Carpe Diem
This essay has several foci. The first is William Wordsworth’s poem about daffodils, William Turner’s painting, and Robin Williams’ Dead Poetic Society. The poem, painting, and the movie are all favorites of mine. Even more fascinating, all three congeal into understanding the quest for the meaning of life. In my previous essay, I mentioned the tension between the Stoic mindset of going with the flow while helping each other. This article attempts to demonstrate the tension between the three art forms of poetry, painting, and film.
Therefore, let’s start with Wordsworth’s Romanic poem about daffodils. This is Wordsworth’s hand-written poem, Daffodils or I Wandered Lonely as a Cloud.
This is a copy that is easier to read. Wordsworth’s poem is about a walk in the early spring with his sister, during which he describes coming across a large field of daffodils in the Lake District.
I wandered lonely as a Cloud
That floats on high o’er Vales and Hills,
When all at once I saw a crowd,
A host of golden Daffodils;
Beside the Lake, beneath the trees,
Fluttering and dancing in the breeze.
Continuous as the stars that shine
And twinkle on the Milky Way,
They stretched in never-ending line
Along the margin of a bay:
Ten thousand saw I at a glance,
Tossing their heads in sprightly dance.
The waves beside them danced, but they
Out-did the sparkling waves in glee:—
A Poet could not but be gay
In such a jocund company:
I gazed—and gazed—but little thought
What wealth the show to me had brought:
For oft when on my couch I lie
In vacant or in pensive mood,
They flash upon that inward eye
Which is the bliss of solitude,
And then my heart with pleasure fills,
And dances with the Daffodils.
Daffodils are my favorite flower. Interestingly, there are a dozen types of daffodils, each with many varieties—over 13,000 different variations. Over the years, I have planted thousands of daffodil bulbs in the various homes in which I lived.
The second focus of this article is Willian Turner. Turner was an English Romantic painter who painted what the British considered the greatest painting by an English painter. It is also my favorite painting, and I have a copy hanging in my home.
I was a teaching assistant at Muskingum College and taught art history at the college level for decades. However, this article is not about The Fighting Temeraire. It is about another painting by Turner, Ullswater from Gobarrow Park. It was one of the largest lakes in the English Lake District and where Wordsworth saw the fields of daffodils. The foreground is where the daffodils were blooming for Wordsworth in the springtime. Turner was there in the fall.

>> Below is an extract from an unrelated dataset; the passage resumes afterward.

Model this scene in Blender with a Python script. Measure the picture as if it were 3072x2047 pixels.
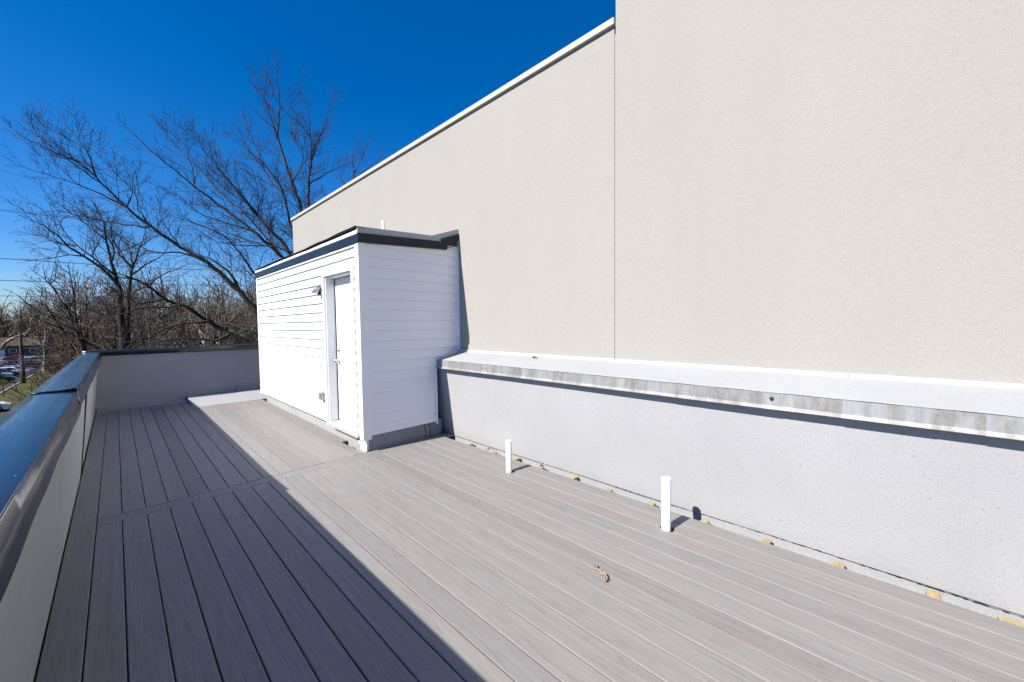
import bpy, bmesh, math, random
import numpy as np
from mathutils import Vector, Matrix, Quaternion
R = math.radians
for o in list(bpy.data.objects): bpy.data.objects.remove(o, do_unlink=True)
scene = bpy.context.scene
COL = scene.collection

# ------------------------------------------------------------------ camera
YAW, PITCH, ROLL = 0.791526, 0.045081, -0.011974
cam_d = bpy.data.cameras.new('camera'); cam = bpy.data.objects.new('camera', cam_d); COL.objects.link(cam)
cam_d.sensor_width = 36; cam_d.lens = 13.764; cam_d.clip_start = 0.05; cam_d.clip_end = 5000
fw = Vector((math.sin(YAW)*math.cos(PITCH), math.cos(YAW)*math.cos(PITCH), -math.sin(PITCH)))
r0 = Vector((math.cos(YAW), -math.sin(YAW), 0)); u0 = r0.cross(fw)
rt = r0*math.cos(ROLL)+u0*math.sin(ROLL); up = rt.cross(fw)
cam.matrix_world = Matrix(((rt.x, up.x, -fw.x, 0), (rt.y, up.y, -fw.y, 0), (rt.z, up.z, -fw.z, 1.53), (0, 0, 0, 1)))
scene.camera = cam
scene.render.resolution_x = 1024; scene.render.resolution_y = 682

# ------------------------------------------------------------------ sky, sun, exposure
SUN_FROM = Vector((-1.0, 0.128, 0.85)).normalized()
EL = math.asin(SUN_FROM.z); AZ = math.atan2(SUN_FROM.x, SUN_FROM.y)
w = bpy.data.worlds.new('World'); scene.world = w; w.use_nodes = True
nt = w.node_tree; nt.nodes.clear()
sky = nt.nodes.new('ShaderNodeTexSky'); sky.sky_type = 'NISHITA'; sky.sun_disc = False
sky.sun_elevation = EL; sky.sun_rotation = AZ; sky.altitude = 0; sky.air_density = 1.0; sky.dust_density = 0.3; sky.ozone_density = 5.0
bg = nt.nodes.new('ShaderNodeBackground'); bg.inputs['Strength'].default_value = 0.066
wo = nt.nodes.new('ShaderNodeOutputWorld')
hsv = nt.nodes.new('ShaderNodeHueSaturation'); hsv.inputs['Saturation'].default_value = 1.27   # vivid, cool white balance of the photograph
tint = nt.nodes.new('ShaderNodeMix'); tint.data_type = 'RGBA'; tint.blend_type = 'MULTIPLY'; tint.inputs[0].default_value = 1; tint.inputs[7].default_value = (.92, .985, 1.18, 1)
nt.links.new(sky.outputs[0], tint.inputs[6]); nt.links.new(tint.outputs[2], hsv.inputs['Color']); nt.links.new(hsv.outputs[0], bg.inputs[0]); nt.links.new(bg.outputs[0], wo.inputs[0])
sun_d = bpy.data.lights.new('sun', 'SUN'); sun = bpy.data.objects.new('sun', sun_d); COL.objects.link(sun)
sun_d.energy = 5.0; sun_d.angle = R(0.53); sun_d.color = (1.0, 0.935, 0.84)
sun.rotation_mode = 'QUATERNION'; sun.rotation_quaternion = (-SUN_FROM).to_track_quat('-Z', 'Y'); sun.location = (-20, 5, 30)
vs = scene.view_settings; vs.view_transform = 'Standard'; vs.look = 'None'; vs.exposure = 1.0; vs.gamma = 1.0; vs.use_curve_mapping = False
scene.render.engine = 'CYCLES'

# ------------------------------------------------------------------ helpers
class MB:
    """collects simple shapes into one mesh"""
    def __init__(s): s.v = []; s.f = []; s.sm = []
    def add(s, vs, fs, smooth=False):
        b = len(s.v); s.v += [tuple(p) for p in vs]; s.f += [tuple(i+b for i in q) for q in fs]; s.sm += [smooth]*len(fs); return s
    def box(s, x0, x1, y0, y1, z0, z1):
        return s.add([(x0,y0,z0),(x1,y0,z0),(x1,y1,z0),(x0,y1,z0),(x0,y0,z1),(x1,y0,z1),(x1,y1,z1),(x0,y1,z1)],
                     [(3,2,1,0),(4,5,6,7),(0,1,5,4),(1,2,6,5),(2,3,7,6),(3,0,4,7)])
    def prism(s, pts, axis, a0, a1, smooth=False):
        """polygon pts (2d) extruded along axis between a0 and a1"""
        def P(p, a): return {'x': (a, p[0], p[1]), 'y': (p[0], a, p[1]), 'z': (p[0], p[1], a)}[axis]
        n = len(pts); vs = [P(p, a0) for p in pts]+[P(p, a1) for p in pts]
        fs = [(i, (i+1) % n, (i+1) % n+n, i+n) for i in range(n)]
        b = len(s.v); s.v += vs; s.f += [tuple(i+b for i in q) for q in fs]; s.sm += [smooth]*n
        s.f += [tuple(b+i for i in reversed(range(n))), tuple(b+n+i for i in range(n))]; s.sm += [False, False]
        return s
    def tube(s, pts, rads, k=10, cap=True):
        pts = [Vector(p) for p in pts]; n = len(pts)
        if not hasattr(rads, '__len__'): rads = [rads]*n
        rings = []
        ref = None
        for i in range(n):
            t = (pts[min(i+1, n-1)]-pts[max(i-1, 0)]).normalized()
            a = Vector((0, 0, 1)) if abs(t.z) < .9 else Vector((1, 0, 0))
            if ref is not None: a = ref
            e1 = (a-t*a.dot(t)).normalized(); ref = e1; e2 = t.cross(e1)
            rings.append([pts[i]+(e1*math.cos(2*math.pi*j/k)+e2*math.sin(2*math.pi*j/k))*rads[i] for j in range(k)])
        vs = [p for r_ in rings for p in r_]
        fs = [(i*k+j, i*k+(j+1) % k, (i+1)*k+(j+1) % k, (i+1)*k+j) for i in range(n-1) for j in range(k)]
        s.add(vs, fs, True)
        if cap:
            b = len(s.v)-len(vs)
            s.f += [tuple(b+j for j in reversed(range(k))), tuple(b+(n-1)*k+j for j in range(k))]; s.sm += [False, False]
        return s
    def lathe(s, prof, c, axis, k=20):
        """prof: (radius, along) pairs; axis: unit vector"""
        ax = Vector(axis).normalized(); a = Vector((0, 0, 1)) if abs(ax.z) < .9 else Vector((1, 0, 0))
        e1 = (a-ax*a.dot(ax)).normalized(); e2 = ax.cross(e1); c = Vector(c); n = len(prof)
        vs = [c+ax*h+(e1*math.cos(2*math.pi*j/k)+e2*math.sin(2*math.pi*j/k))*r for r, h in prof for j in range(k)]
        fs = [(i*k+j, i*k+(j+1) % k, (i+1)*k+(j+1) % k, (i+1)*k+j) for i in range(n-1) for j in range(k)]
        return s.add(vs, fs, True)
    def grid(s, fn, us, vs_, smooth=True):
        nu, nv = len(us), len(vs_)
        P = [fn(u, v) for u in us for v in vs_]
        F = [(i*nv+j, (i+1)*nv+j, (i+1)*nv+j+1, i*nv+j+1) for i in range(nu-1) for j in range(nv-1)]
        return s.add(P, F, smooth)
    def build(s, name, mat, parent=None, bevel=0, label=None, solid=0, origin=None):
        me = bpy.data.meshes.new(name); vs = s.v
        if origin is not None: vs = [(p[0]-origin[0], p[1]-origin[1], p[2]-origin[2]) for p in vs]
        me.from_pydata(vs, [], s.f); me.polygons.foreach_set('use_smooth', s.sm)
        bm = bmesh.new(); bm.from_mesh(me); bmesh.ops.recalc_face_normals(bm, faces=bm.faces); bm.to_mesh(me); bm.free()
        me.materials.append(mat)
        o = bpy.data.objects.new(name, me); COL.objects.link(o)
        if origin is not None: o.location = origin
        if parent is not None: o.parent = parent
        if solid and name in ('cap_flashing', 'edge_sheet'): e = o.modifiers.new('split', 'EDGE_SPLIT'); e.split_angle = R(22)
        if solid: m = o.modifiers.new('solid', 'SOLIDIFY'); m.thickness = solid; m.offset = 0
        if bevel:
            m = o.modifiers.new('bevel', 'BEVEL'); m.width = bevel; m.segments = 2; m.limit_method = 'ANGLE'; m.angle_limit = R(40)
        if label: o['label'] = label
        return o
def tag(o, label, cat, group=None, kind=None):
    if label: o['label'] = label
    if cat: o['category'] = cat
    if group: o['group'] = group
    if kind: o['kind'] = kind
    return o
def thing(name, label, cat, group=None):
    o = bpy.data.objects.new(name, None); COL.objects.link(o); o.empty_display_size = .2
    return tag(o, label, cat, group)
def structure(o): o['kind'] = 'structure'; return o
rng = random.Random(7)
def lin(a, b, n): return [a+(b-a)*i/(n-1) for i in range(n)]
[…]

The final focus is on the film Dead Poetic Society. The movie’s storyline concerns an English teacher at a prestigious boarding high school in New England. Interestingly, he uses poems to assist him in teaching his high school students.
Keating develops the duality of daffodils for his students. Daffodils are things of wonder and beauty, but they die and become “food for worms.” Professor Keating is attempting to assist his students in grasping their legacy. Each of us has our time in this world like daffodils in which we live. And, like daffodils and everything else in the world, we will die.
We can’t resolve our dilemma. Everything before and after us will live and die. Our choice is what we will do with our moment in time. Keating whispers to his students, carpe diem. Create your legacy by seizing the day. Reach out to others. Each of us can become variations of Professor Keating, precisely like the variations of daffodils. Or you can bitch and complain about the world and waste your moment in time and “become for worms.” It is another Kierkegaardian either/or choice. Choose wisely.